The 80/20 rule is prolific in life, and it is no wonder that it's found in the leadership/followership dynamic too. According to R. E. Kelley's book, "The Power of Followership," leaders are responsible for 20 percent of the work, with followers doing the remaining 80 percent. Quite frankly, as a squadron commander, I find that percentage generous. So if the followers are performing more than 80 percent of our mission, what are the implications?

First and foremost, we must recognize that everyone starts off as a follower. If you think about it, anyone with a boss is a follower - even our Chairman of the Joint Chiefs of Staff has a boss. Not everyone in our organization gets to be a leader every time, but they will always be a follower. It is therefore crucial that leadership focuses efforts on finding good followers, developing strong followership skills and rewarding those behaviors when identified.
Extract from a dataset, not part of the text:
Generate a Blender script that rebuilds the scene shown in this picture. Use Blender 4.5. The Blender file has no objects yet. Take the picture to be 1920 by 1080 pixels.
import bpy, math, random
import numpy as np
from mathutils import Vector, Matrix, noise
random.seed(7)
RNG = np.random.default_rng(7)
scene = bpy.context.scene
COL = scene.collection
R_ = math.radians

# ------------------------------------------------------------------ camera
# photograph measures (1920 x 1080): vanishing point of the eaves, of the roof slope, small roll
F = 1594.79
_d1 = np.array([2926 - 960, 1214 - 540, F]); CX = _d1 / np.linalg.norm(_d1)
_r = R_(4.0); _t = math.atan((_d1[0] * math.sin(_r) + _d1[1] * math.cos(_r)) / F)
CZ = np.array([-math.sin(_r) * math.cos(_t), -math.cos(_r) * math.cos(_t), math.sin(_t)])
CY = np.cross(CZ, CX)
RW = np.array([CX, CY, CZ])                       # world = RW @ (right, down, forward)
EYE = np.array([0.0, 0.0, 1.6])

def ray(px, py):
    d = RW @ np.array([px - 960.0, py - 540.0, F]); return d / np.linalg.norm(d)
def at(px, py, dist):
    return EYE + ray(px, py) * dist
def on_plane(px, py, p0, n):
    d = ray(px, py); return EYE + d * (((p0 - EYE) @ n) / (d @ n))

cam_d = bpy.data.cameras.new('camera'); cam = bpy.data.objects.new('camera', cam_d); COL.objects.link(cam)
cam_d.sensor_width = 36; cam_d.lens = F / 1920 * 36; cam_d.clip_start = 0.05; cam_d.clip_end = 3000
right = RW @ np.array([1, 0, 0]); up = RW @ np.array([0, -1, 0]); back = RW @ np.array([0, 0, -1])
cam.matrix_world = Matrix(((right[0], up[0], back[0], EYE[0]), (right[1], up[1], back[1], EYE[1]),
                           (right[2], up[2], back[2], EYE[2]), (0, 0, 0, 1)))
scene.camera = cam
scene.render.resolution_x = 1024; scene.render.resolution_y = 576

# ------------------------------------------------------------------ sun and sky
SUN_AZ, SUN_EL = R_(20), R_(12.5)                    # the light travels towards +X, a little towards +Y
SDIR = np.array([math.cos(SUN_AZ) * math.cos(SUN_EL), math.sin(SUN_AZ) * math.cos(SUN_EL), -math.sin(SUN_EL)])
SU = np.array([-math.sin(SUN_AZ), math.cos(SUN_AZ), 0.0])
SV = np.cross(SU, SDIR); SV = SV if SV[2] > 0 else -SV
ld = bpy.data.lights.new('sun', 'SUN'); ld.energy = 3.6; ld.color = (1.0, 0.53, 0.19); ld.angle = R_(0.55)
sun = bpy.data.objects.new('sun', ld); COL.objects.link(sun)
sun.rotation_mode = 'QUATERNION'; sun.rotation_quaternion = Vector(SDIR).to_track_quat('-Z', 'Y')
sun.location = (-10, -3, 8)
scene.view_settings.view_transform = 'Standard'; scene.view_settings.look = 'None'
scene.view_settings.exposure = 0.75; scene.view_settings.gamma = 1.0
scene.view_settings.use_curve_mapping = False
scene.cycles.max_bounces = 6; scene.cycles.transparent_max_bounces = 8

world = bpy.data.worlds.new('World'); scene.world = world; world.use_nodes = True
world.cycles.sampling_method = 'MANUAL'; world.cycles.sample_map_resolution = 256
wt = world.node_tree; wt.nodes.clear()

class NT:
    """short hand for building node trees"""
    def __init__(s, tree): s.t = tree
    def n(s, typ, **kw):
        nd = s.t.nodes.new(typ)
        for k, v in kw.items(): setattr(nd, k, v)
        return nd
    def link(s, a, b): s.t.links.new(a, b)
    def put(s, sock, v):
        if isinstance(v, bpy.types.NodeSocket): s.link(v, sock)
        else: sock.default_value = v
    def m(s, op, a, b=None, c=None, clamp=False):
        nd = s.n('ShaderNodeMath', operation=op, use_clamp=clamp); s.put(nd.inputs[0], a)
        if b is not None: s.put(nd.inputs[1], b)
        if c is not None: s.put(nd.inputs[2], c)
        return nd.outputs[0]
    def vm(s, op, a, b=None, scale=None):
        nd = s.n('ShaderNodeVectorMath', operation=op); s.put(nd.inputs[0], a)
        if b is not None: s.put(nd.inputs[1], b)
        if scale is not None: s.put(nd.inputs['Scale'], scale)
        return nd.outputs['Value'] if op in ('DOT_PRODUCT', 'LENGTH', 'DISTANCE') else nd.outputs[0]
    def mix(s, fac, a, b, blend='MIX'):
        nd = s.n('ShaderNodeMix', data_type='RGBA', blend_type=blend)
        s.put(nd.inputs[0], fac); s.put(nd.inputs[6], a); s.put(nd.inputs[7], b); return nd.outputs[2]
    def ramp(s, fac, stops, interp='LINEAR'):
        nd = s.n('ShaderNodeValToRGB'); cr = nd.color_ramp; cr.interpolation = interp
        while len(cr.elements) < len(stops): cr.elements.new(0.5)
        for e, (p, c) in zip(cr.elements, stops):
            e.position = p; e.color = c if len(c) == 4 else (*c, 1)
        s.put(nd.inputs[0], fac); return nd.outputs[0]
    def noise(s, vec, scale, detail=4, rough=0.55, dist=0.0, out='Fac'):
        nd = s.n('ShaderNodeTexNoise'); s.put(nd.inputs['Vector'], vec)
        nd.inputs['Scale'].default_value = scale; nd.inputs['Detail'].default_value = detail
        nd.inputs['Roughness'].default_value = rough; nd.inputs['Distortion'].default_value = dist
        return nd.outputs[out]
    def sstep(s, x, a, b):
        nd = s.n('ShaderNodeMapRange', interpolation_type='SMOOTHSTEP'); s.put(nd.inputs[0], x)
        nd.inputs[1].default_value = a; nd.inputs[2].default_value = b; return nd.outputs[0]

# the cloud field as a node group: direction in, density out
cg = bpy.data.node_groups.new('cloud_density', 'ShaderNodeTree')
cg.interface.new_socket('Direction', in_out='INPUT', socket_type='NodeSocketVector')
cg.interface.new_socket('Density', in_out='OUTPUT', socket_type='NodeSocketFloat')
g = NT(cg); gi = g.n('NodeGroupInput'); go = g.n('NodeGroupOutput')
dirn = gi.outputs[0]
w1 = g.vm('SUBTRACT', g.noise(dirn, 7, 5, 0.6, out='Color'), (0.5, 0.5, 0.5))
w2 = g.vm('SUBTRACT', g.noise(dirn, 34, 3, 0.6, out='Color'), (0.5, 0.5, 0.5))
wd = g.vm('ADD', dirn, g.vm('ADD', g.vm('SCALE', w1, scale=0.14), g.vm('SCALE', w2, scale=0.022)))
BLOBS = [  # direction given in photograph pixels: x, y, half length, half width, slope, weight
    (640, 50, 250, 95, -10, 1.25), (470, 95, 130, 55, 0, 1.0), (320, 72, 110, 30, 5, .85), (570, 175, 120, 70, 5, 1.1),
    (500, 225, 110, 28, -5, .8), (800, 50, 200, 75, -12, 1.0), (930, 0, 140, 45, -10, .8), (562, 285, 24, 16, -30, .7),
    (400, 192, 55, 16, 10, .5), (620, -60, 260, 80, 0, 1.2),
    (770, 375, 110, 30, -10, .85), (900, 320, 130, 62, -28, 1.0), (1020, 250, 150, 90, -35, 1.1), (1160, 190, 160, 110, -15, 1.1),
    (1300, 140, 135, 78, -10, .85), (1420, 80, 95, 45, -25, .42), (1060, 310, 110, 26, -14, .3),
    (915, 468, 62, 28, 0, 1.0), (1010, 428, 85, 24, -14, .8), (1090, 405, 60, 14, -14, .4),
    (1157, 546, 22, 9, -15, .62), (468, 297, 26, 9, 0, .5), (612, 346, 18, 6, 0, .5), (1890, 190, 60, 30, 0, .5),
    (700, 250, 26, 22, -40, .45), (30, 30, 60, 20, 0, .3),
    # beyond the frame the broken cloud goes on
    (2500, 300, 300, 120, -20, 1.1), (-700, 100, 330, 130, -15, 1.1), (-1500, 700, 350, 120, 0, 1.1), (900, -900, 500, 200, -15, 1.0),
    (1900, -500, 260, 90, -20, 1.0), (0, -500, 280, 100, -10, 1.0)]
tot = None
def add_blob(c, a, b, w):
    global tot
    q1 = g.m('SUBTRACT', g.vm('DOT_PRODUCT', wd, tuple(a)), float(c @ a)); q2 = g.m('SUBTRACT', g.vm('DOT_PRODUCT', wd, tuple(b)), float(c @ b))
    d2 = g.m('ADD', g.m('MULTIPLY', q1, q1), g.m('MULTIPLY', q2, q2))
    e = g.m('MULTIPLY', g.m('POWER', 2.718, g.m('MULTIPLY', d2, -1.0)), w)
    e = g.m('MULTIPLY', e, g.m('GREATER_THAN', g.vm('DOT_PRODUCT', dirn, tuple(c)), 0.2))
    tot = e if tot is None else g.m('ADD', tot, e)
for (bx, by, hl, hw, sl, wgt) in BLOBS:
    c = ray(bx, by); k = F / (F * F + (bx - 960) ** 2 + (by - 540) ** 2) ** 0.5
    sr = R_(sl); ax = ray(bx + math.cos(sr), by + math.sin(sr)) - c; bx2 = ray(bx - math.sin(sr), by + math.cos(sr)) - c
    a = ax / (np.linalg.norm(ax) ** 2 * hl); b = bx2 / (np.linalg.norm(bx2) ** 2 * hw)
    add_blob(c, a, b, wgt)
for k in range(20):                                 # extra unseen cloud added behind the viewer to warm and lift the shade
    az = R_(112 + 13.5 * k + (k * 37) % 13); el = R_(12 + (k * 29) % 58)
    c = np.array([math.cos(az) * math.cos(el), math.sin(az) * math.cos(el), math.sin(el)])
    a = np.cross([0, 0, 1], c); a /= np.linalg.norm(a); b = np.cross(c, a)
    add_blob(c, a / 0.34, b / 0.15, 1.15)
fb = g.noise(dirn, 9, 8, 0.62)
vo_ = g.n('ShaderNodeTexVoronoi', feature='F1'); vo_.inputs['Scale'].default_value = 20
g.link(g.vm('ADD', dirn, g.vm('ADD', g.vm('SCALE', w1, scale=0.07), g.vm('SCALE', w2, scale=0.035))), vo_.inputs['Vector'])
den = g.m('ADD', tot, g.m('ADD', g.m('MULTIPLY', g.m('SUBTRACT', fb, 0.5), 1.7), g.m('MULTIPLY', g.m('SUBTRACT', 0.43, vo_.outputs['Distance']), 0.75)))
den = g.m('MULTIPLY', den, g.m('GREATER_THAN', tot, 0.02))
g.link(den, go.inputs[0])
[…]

Second, we must recognize and reward strong followership traits. According to Kristina G. Ricketts, University of Kentucky, successful followers tend to exhibit specific traits or qualities. These are self management, commitment, competence, focus and courage. In today's Air Force, I know of several other good followership traits which are just as important that include not arguing with your boss in public, not talking negatively about the boss to make yourself look good, doing your research before you bring an issue to your boss, not keeping secrets from your boss, being available to your boss when the unexpected occurs and being candid with your boss, preferably in private.

Third, we must understand that good followership and good leadership are both required for the chain of command to function properly. In a nutshell, every good followership trait can be seen as supporting up the chain if you look at good leadership properties, such as praising star performers in public and not shooting the messenger, that would exemplify supporting those down the chain.

Finally, we need to understand why followers follow. A leader's job is to understand why followers keep coming back. There are five common reasons why followers are willing to follow a leader. According to Kelly, these are: 1. Fear of Retribution: "If I do not follow, I may lose my job." 2. Blind Hope: "We must do something. I hope this works." 3. Faith in Leader: "What a great person. If anyone knows the answer, they do." 4. Intellectual agreement: "What a good idea; that makes real sense." and 5. Buying the vision: "What a brilliant idea. I don't care who thought of it." As leaders strive to better understand their followers, they move from reason one, hopefully all the way to reason five.

In today's Air Force, leadership skills are crucial to a successful career, but just as crucial is the ability to develop the followers under you, and to develop your own skills in following. We can all remember our favorite bosses. These were the ones that we noticed taking care of their commanders, while also taking care of their people. I, for one, cannot think of a simpler or more salient example of followership.